Task instructions – Each line below should be reproduced without any alteration.

Collected data –
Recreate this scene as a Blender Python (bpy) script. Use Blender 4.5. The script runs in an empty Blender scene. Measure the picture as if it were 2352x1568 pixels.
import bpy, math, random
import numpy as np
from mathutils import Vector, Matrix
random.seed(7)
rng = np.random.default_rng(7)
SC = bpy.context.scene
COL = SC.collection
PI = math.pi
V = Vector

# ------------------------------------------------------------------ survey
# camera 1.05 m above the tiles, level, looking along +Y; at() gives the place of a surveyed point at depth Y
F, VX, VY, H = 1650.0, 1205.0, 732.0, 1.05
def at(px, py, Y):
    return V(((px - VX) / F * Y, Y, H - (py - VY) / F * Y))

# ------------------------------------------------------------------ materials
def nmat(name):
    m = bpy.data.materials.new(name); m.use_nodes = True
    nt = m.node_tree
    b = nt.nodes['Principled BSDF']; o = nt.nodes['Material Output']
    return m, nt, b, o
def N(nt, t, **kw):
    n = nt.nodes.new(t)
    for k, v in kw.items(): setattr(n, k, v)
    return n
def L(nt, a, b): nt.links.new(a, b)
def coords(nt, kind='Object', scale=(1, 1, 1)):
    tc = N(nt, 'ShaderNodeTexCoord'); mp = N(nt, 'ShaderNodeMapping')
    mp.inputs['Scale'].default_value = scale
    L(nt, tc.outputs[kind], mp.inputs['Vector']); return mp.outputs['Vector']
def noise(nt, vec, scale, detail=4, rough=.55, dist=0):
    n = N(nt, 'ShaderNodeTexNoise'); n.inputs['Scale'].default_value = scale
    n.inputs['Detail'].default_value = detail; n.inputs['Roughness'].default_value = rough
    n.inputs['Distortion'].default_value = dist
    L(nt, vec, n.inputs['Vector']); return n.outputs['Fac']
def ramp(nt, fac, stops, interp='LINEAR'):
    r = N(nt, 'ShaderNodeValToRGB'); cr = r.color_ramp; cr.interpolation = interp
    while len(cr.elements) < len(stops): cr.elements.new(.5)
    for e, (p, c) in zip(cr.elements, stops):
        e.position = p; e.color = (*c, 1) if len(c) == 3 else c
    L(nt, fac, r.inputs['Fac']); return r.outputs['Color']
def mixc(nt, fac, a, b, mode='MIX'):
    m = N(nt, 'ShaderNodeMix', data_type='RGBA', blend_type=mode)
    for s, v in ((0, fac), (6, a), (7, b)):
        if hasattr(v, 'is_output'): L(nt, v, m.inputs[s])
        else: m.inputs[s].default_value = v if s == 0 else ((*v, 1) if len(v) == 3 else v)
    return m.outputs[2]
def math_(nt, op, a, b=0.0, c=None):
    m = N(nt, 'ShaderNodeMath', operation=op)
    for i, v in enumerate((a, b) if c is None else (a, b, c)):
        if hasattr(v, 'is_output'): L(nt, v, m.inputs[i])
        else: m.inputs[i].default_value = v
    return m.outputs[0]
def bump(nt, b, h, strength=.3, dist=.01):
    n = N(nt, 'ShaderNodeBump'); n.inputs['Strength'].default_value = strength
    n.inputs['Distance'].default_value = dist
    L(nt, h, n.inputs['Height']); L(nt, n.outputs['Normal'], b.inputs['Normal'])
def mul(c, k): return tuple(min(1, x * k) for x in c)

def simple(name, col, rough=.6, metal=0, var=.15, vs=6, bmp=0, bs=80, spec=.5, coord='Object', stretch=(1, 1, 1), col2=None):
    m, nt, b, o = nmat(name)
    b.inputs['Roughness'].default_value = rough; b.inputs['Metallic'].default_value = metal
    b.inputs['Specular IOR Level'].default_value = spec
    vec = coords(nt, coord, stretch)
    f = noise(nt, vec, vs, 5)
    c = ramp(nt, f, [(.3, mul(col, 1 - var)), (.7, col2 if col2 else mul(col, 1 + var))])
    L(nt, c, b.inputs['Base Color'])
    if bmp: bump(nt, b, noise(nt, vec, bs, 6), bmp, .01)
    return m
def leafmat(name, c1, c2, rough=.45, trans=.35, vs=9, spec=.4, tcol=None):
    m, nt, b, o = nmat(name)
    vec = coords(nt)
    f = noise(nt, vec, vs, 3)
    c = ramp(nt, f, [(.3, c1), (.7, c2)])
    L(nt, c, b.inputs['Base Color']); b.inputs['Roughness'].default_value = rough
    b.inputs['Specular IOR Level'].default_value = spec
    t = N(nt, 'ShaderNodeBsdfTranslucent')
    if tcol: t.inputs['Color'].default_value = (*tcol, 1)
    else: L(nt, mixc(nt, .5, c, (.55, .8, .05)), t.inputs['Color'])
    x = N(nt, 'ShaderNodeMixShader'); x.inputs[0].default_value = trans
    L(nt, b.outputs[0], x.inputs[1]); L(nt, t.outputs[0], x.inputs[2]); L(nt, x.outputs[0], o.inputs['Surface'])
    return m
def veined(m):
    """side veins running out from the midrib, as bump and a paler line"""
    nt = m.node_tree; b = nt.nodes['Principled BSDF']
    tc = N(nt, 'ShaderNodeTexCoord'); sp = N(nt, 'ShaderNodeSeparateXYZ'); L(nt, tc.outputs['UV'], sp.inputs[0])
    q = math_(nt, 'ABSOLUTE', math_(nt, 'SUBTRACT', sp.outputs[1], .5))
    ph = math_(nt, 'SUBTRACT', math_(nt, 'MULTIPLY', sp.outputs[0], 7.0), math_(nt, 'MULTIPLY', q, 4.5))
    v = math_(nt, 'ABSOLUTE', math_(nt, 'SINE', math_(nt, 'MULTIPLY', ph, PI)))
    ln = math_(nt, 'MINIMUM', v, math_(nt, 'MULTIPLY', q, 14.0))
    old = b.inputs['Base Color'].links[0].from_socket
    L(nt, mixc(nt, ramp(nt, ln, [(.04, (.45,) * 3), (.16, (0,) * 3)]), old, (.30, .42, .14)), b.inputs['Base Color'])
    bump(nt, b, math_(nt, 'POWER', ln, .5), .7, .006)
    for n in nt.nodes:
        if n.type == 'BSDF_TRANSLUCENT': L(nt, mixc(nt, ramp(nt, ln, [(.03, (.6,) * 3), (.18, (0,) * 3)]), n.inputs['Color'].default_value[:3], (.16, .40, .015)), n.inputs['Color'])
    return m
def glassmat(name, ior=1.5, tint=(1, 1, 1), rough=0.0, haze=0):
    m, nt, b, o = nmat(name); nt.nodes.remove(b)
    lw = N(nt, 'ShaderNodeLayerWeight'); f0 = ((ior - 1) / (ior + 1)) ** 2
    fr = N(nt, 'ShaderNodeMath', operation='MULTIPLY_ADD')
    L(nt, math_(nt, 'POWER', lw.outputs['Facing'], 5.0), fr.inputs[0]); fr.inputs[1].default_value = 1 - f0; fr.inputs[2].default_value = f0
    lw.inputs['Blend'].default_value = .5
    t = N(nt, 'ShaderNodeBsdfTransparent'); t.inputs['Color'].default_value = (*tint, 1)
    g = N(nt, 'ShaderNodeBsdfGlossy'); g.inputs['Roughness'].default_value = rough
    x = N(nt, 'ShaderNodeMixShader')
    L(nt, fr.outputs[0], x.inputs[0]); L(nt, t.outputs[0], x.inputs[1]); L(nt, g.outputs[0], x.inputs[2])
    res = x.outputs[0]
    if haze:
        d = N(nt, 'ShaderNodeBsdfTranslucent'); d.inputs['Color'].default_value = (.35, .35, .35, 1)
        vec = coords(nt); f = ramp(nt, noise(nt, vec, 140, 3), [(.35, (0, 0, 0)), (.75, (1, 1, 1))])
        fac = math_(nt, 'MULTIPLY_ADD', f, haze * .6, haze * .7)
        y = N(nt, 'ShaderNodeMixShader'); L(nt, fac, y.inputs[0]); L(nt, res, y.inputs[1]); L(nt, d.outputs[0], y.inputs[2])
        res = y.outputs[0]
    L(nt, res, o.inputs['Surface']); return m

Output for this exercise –
Recreate this scene as a Blender Python (bpy) script. Use Blender 4.5. The script runs in an empty Blender scene. Measure the picture as if it were 2352x1568 pixels.
import bpy, math, random
import numpy as np
from mathutils import Vector, Matrix
random.seed(7)
rng = np.random.default_rng(7)
SC = bpy.context.scene
COL = SC.collection
PI = math.pi
V = Vector

# ------------------------------------------------------------------ survey
# camera 1.05 m above the tiles, level, looking along +Y; at() gives the place of a surveyed point at depth Y
F, VX, VY, H = 1650.0, 1205.0, 732.0, 1.05
def at(px, py, Y):
    return V(((px - VX) / F * Y, Y, H - (py - VY) / F * Y))

# ------------------------------------------------------------------ materials
def nmat(name):
    m = bpy.data.materials.new(name); m.use_nodes = True
    nt = m.node_tree
    b = nt.nodes['Principled BSDF']; o = nt.nodes['Material Output']
    return m, nt, b, o
def N(nt, t, **kw):
    n = nt.nodes.new(t)
    for k, v in kw.items(): setattr(n, k, v)
    return n
def L(nt, a, b): nt.links.new(a, b)
def coords(nt, kind='Object', scale=(1, 1, 1)):
    tc = N(nt, 'ShaderNodeTexCoord'); mp = N(nt, 'ShaderNodeMapping')
    mp.inputs['Scale'].default_value = scale
    L(nt, tc.outputs[kind], mp.inputs['Vector']); return mp.outputs['Vector']
def noise(nt, vec, scale, detail=4, rough=.55, dist=0):
    n = N(nt, 'ShaderNodeTexNoise'); n.inputs['Scale'].default_value = scale
    n.inputs['Detail'].default_value = detail; n.inputs['Roughness'].default_value = rough
    n.inputs['Distortion'].default_value = dist
    L(nt, vec, n.inputs['Vector']); return n.outputs['Fac']
def ramp(nt, fac, stops, interp='LINEAR'):
    r = N(nt, 'ShaderNodeValToRGB'); cr = r.color_ramp; cr.interpolation = interp
    while len(cr.elements) < len(stops): cr.elements.new(.5)
    for e, (p, c) in zip(cr.elements, stops):
        e.position = p; e.color = (*c, 1) if len(c) == 3 else c
    L(nt, fac, r.inputs['Fac']); return r.outputs['Color']
def mixc(nt, fac, a, b, mode='MIX'):
    m = N(nt, 'ShaderNodeMix', data_type='RGBA', blend_type=mode)
    for s, v in ((0, fac), (6, a), (7, b)):
        if hasattr(v, 'is_output'): L(nt, v, m.inputs[s])
        else: m.inputs[s].default_value = v if s == 0 else ((*v, 1) if len(v) == 3 else v)
    return m.outputs[2]
def math_(nt, op, a, b=0.0, c=None):
    m = N(nt, 'ShaderNodeMath', operation=op)
    for i, v in enumerate((a, b) if c is None else (a, b, c)):
        if hasattr(v, 'is_output'): L(nt, v, m.inputs[i])
        else: m.inputs[i].default_value = v
    return m.outputs[0]
def bump(nt, b, h, strength=.3, dist=.01):
    n = N(nt, 'ShaderNodeBump'); n.inputs['Strength'].default_value = strength
    n.inputs['Distance'].default_value = dist
    L(nt, h, n.inputs['Height']); L(nt, n.outputs['Normal'], b.inputs['Normal'])
def mul(c, k): return tuple(min(1, x * k) for x in c)

def simple(name, col, rough=.6, metal=0, var=.15, vs=6, bmp=0, bs=80, spec=.5, coord='Object', stretch=(1, 1, 1), col2=None):
    m, nt, b, o = nmat(name)
    b.inputs['Roughness'].default_value = rough; b.inputs['Metallic'].default_value = metal
    b.inputs['Specular IOR Level'].default_value = spec
    vec = coords(nt, coord, stretch)
    f = noise(nt, vec, vs, 5)
    c = ramp(nt, f, [(.3, mul(col, 1 - var)), (.7, col2 if col2 else mul(col, 1 + var))])
    L(nt, c, b.inputs['Base Color'])
    if bmp: bump(nt, b, noise(nt, vec, bs, 6), bmp, .01)
    return m
def leafmat(name, c1, c2, rough=.45, trans=.35, vs=9, spec=.4, tcol=None):
    m, nt, b, o = nmat(name)
    vec = coords(nt)
    f = noise(nt, vec, vs, 3)
    c = ramp(nt, f, [(.3, c1), (.7, c2)])
    L(nt, c, b.inputs['Base Color']); b.inputs['Roughness'].default_value = rough
    b.inputs['Specular IOR Level'].default_value = spec
    t = N(nt, 'ShaderNodeBsdfTranslucent')
    if tcol: t.inputs['Color'].default_value = (*tcol, 1)
    else: L(nt, mixc(nt, .5, c, (.55, .8, .05)), t.inputs['Color'])
    x = N(nt, 'ShaderNodeMixShader'); x.inputs[0].default_value = trans
    L(nt, b.outputs[0], x.inputs[1]); L(nt, t.outputs[0], x.inputs[2]); L(nt, x.outputs[0], o.inputs['Surface'])
    return m
def veined(m):
    """side veins running out from the midrib, as bump and a paler line"""
    nt = m.node_tree; b = nt.nodes['Principled BSDF']
    tc = N(nt, 'ShaderNodeTexCoord'); sp = N(nt, 'ShaderNodeSeparateXYZ'); L(nt, tc.outputs['UV'], sp.inputs[0])
    q = math_(nt, 'ABSOLUTE', math_(nt, 'SUBTRACT', sp.outputs[1], .5))
    ph = math_(nt, 'SUBTRACT', math_(nt, 'MULTIPLY', sp.outputs[0], 7.0), math_(nt, 'MULTIPLY', q, 4.5))
    v = math_(nt, 'ABSOLUTE', math_(nt, 'SINE', math_(nt, 'MULTIPLY', ph, PI)))
    ln = math_(nt, 'MINIMUM', v, math_(nt, 'MULTIPLY', q, 14.0))
    old = b.inputs['Base Color'].links[0].from_socket
    L(nt, mixc(nt, ramp(nt, ln, [(.04, (.45,) * 3), (.16, (0,) * 3)]), old, (.30, .42, .14)), b.inputs['Base Color'])
    bump(nt, b, math_(nt, 'POWER', ln, .5), .7, .006)
    for n in nt.nodes:
        if n.type == 'BSDF_TRANSLUCENT': L(nt, mixc(nt, ramp(nt, ln, [(.03, (.6,) * 3), (.18, (0,) * 3)]), n.inputs['Color'].default_value[:3], (.16, .40, .015)), n.inputs['Color'])
    return m
def glassmat(name, ior=1.5, tint=(1, 1, 1), rough=0.0, haze=0):
    m, nt, b, o = nmat(name); nt.nodes.remove(b)
    lw = N(nt, 'ShaderNodeLayerWeight'); f0 = ((ior - 1) / (ior + 1)) ** 2
    fr = N(nt, 'ShaderNodeMath', operation='MULTIPLY_ADD')
    L(nt, math_(nt, 'POWER', lw.outputs['Facing'], 5.0), fr.inputs[0]); fr.inputs[1].default_value = 1 - f0; fr.inputs[2].default_value = f0
    lw.inputs['Blend'].default_value = .5
    t = N(nt, 'ShaderNodeBsdfTransparent'); t.inputs['Color'].default_value = (*tint, 1)
    g = N(nt, 'ShaderNodeBsdfGlossy'); g.inputs['Roughness'].default_value = rough
    x = N(nt, 'ShaderNodeMixShader')
    L(nt, fr.outputs[0], x.inputs[0]); L(nt, t.outputs[0], x.inputs[1]); L(nt, g.outputs[0], x.inputs[2])
    res = x.outputs[0]
    if haze:
        d = N(nt, 'ShaderNodeBsdfTranslucent'); d.inputs['Color'].default_value = (.35, .35, .35, 1)
        vec = coords(nt); f = ramp(nt, noise(nt, vec, 140, 3), [(.35, (0, 0, 0)), (.75, (1, 1, 1))])
        fac = math_(nt, 'MULTIPLY_ADD', f, haze * .6, haze * .7)
        y = N(nt, 'ShaderNodeMixShader'); L(nt, fac, y.inputs[0]); L(nt, res, y.inputs[1]); L(nt, d.outputs[0], y.inputs[2])
        res = y.outputs[0]
    L(nt, res, o.inputs['Surface']); return m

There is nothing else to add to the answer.